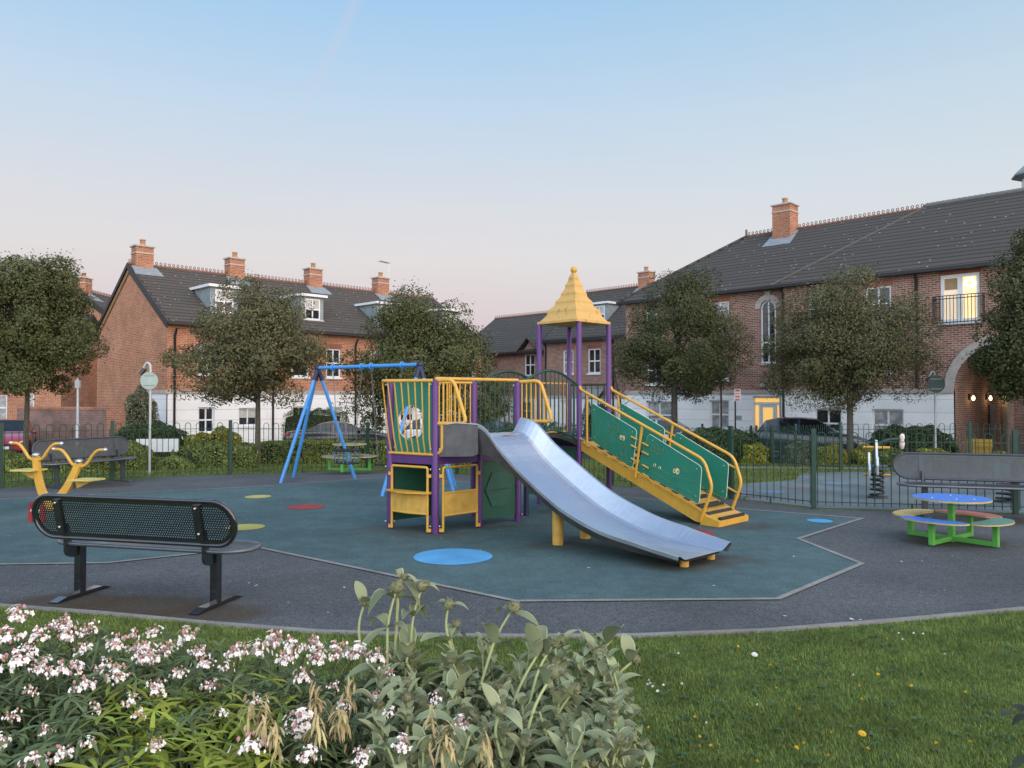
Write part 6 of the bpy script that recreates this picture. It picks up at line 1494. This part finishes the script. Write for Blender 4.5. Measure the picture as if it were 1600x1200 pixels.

────

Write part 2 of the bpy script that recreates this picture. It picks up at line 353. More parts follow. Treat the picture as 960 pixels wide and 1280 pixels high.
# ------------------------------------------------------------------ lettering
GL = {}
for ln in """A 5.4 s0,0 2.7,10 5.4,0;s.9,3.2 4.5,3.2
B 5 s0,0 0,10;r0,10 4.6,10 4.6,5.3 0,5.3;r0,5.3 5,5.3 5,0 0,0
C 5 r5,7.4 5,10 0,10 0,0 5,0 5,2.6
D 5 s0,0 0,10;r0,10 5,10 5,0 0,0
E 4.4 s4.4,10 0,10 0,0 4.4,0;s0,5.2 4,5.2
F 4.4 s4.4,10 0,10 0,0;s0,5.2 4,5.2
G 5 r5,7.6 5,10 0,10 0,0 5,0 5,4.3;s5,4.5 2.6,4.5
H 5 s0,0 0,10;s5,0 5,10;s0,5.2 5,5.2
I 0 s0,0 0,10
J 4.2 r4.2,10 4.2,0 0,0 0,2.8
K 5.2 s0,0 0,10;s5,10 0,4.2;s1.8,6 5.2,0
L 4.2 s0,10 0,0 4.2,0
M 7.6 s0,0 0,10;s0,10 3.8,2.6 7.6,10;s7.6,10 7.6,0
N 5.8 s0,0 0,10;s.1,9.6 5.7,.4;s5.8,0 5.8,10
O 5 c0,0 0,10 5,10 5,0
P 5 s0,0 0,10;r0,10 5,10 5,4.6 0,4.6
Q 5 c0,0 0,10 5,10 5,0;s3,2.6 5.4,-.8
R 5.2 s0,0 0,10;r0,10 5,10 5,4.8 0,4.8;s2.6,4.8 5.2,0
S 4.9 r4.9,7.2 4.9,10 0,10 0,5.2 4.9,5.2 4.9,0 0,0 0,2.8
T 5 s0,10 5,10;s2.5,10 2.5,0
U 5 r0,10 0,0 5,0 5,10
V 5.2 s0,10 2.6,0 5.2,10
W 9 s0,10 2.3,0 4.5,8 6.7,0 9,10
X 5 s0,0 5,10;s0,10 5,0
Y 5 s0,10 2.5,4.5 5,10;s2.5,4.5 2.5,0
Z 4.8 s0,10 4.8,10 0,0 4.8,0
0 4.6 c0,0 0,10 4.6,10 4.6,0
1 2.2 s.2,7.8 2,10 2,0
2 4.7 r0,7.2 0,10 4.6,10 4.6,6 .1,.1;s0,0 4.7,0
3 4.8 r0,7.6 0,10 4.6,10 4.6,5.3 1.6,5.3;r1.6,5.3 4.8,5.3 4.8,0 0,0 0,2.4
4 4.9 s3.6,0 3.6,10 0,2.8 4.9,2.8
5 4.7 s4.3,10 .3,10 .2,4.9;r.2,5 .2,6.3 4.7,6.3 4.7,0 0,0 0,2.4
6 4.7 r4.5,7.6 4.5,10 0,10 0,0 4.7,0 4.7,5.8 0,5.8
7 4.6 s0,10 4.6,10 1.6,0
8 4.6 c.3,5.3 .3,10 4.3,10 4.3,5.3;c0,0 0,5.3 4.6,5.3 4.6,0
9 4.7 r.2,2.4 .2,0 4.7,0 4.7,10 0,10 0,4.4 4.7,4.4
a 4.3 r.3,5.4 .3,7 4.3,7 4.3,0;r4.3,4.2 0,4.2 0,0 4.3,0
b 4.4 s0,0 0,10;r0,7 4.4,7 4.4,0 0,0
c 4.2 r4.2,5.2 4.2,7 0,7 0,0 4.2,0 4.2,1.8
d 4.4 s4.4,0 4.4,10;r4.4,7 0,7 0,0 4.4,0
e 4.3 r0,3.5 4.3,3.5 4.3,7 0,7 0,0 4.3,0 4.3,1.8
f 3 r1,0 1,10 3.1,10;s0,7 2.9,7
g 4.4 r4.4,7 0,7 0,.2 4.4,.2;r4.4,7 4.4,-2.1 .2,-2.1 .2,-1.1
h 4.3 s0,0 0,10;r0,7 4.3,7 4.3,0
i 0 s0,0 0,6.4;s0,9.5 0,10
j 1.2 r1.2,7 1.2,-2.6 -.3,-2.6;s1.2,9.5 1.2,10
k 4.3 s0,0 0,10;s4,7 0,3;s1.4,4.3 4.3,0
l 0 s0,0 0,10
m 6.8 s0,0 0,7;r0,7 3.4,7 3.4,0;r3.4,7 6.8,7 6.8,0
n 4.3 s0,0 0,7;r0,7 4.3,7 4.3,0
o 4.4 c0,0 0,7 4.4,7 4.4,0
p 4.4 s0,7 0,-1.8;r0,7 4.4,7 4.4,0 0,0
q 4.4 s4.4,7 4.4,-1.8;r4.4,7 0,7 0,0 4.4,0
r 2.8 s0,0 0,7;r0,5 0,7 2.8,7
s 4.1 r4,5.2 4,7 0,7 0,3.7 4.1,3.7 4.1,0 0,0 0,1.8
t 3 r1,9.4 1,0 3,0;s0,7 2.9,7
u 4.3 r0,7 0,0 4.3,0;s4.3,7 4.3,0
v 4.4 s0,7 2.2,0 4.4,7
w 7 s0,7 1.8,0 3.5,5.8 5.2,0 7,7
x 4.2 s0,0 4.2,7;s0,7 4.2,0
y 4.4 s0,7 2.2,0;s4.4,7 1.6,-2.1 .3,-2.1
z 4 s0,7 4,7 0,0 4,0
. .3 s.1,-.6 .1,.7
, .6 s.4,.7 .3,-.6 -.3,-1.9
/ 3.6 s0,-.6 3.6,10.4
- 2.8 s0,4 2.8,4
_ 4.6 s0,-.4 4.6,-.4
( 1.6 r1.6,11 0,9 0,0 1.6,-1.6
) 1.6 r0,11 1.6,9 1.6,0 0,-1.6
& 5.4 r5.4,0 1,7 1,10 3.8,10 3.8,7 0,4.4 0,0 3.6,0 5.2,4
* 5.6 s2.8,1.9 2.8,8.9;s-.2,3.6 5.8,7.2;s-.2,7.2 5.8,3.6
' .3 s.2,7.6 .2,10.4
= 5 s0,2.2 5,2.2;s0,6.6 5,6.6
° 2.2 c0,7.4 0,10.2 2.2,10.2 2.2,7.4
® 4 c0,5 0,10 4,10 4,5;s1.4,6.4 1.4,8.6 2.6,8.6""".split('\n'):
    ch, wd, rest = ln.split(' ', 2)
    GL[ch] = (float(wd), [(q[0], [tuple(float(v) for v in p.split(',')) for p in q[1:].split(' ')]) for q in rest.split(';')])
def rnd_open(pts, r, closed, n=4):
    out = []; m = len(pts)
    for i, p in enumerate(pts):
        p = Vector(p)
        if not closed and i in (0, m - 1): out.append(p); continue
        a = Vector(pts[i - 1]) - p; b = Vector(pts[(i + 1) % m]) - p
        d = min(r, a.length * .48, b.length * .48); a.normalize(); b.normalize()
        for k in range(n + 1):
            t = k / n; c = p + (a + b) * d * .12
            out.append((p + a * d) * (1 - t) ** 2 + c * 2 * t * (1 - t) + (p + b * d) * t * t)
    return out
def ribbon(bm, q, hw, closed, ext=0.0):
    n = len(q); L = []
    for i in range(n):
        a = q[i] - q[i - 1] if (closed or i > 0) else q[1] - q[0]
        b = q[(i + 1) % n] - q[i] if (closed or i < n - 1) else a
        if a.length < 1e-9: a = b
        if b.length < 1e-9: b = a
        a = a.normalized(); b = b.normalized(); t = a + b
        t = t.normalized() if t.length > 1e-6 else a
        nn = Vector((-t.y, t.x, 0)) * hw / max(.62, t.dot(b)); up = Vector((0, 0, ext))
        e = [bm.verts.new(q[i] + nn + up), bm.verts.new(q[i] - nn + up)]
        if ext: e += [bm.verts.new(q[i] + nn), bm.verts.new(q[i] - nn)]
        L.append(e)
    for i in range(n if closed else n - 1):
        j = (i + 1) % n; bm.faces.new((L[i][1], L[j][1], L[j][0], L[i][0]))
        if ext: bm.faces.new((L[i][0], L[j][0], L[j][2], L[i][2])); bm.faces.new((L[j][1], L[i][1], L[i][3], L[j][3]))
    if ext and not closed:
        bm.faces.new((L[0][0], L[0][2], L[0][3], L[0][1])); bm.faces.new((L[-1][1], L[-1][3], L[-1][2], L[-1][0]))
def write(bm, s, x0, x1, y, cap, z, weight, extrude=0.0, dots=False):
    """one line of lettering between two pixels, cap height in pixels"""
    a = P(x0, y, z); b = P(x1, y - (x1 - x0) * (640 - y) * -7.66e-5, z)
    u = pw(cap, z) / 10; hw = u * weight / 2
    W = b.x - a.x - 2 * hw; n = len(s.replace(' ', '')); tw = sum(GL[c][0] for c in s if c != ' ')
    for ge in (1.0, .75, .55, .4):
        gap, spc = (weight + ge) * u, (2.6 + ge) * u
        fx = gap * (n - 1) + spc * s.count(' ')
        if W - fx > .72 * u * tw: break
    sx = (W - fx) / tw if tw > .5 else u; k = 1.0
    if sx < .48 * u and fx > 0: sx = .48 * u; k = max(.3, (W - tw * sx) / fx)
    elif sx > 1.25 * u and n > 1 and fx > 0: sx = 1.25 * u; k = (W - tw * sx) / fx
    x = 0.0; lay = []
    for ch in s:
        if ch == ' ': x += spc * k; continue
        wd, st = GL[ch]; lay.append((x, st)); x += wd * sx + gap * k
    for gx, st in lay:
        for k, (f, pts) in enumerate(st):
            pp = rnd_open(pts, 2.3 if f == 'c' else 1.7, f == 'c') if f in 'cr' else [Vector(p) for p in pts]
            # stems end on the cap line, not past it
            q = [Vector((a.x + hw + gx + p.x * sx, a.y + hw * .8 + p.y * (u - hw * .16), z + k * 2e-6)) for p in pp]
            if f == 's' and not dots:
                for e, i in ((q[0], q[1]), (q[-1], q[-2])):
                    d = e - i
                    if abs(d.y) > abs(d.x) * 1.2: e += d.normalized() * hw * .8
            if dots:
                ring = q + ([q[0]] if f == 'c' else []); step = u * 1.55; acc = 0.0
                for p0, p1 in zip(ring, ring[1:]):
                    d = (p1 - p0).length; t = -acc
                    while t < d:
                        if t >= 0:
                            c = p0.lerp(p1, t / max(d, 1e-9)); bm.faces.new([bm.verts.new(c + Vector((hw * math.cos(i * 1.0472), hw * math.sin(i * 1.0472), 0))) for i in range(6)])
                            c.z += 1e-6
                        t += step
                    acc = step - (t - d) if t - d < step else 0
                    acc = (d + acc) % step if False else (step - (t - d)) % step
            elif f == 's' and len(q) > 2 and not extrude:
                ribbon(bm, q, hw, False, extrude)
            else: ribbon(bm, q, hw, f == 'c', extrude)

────

__TASK__
Only the number is wanted: how many lines in the data include the word "this"?

__EXERCISE ANSWER__
2